In-Space Missions have completed the final assembly and testing of the two Prometheus-2 cubesats at our cleanrooms in Alton, Hampshire and they have just been delivered to Spaceport Cornwall for integration to Virgin Orbit’s Launcher One rocket.

Virgin Orbit’s StartMeUp launch will be the UK’s first ever satellite launch when Cosmic Girl, a modified Boeing 747, takes off from the runway at Spaceport Cornwall carrying the LauncherOne rocket. Cosmic Girl will fly out over the ocean before blasting the rocket into space, delivering its manifest of small satellites into low earth orbit.

Doug Liddle, Chief Executive Officer of In-Space Missions said “The whole In-Space team is really buzzing about the StartMeUp launch – this will be a big moment for the UK and we are very proud to be involved. Launch day is going to be momentous, and we can’t wait!”

Ed Stevens, Chief Engineer at In-Space Missions, said “This has been an exciting mission to work on for our team.  The combination of so many, very capable payloads on each spacecraft has proven to be an enjoyable challenge. The teamwork and collaborative approach we’ve shared with our customers has been brilliant and particularly highlighted in the intense period of testing that always precedes taking spacecraft to launch site.” 

The Prometheus-2 cubesats, which are each the size of a cereal box, have been designed jointly with Airbus Defence and Space in Portsmouth and are owned by the Defence Science and Technology Laboratory (Dstl) on behalf of the Ministry of Defence (MOD).  The two small satellites, which measure just 30cm X 20cm X 10cm, will provide a test platform for sophisticated imaging, and monitoring radio signals including GPS, paving the way for a more collaborative and connected space communication system with the UK’s combat allies.

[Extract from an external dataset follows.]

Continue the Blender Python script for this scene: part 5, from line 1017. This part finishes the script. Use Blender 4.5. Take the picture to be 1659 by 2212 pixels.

The Prometheus-2 cubesats each have separate equipment installed to test future concepts in support of the MOD’s ISTARI programme for future space-based intelligence and surveillance.  After being released in Low Earth Orbit the satellites will deploy solar arrays to provide power for the mission, which is expected to last for up to three years.

We have worked closely with engineers and project managers from Dstl and Airbus during the design, build and test of these two cubesats – it’s been a very collaborative project which will continue with commissioning and in-orbit operations.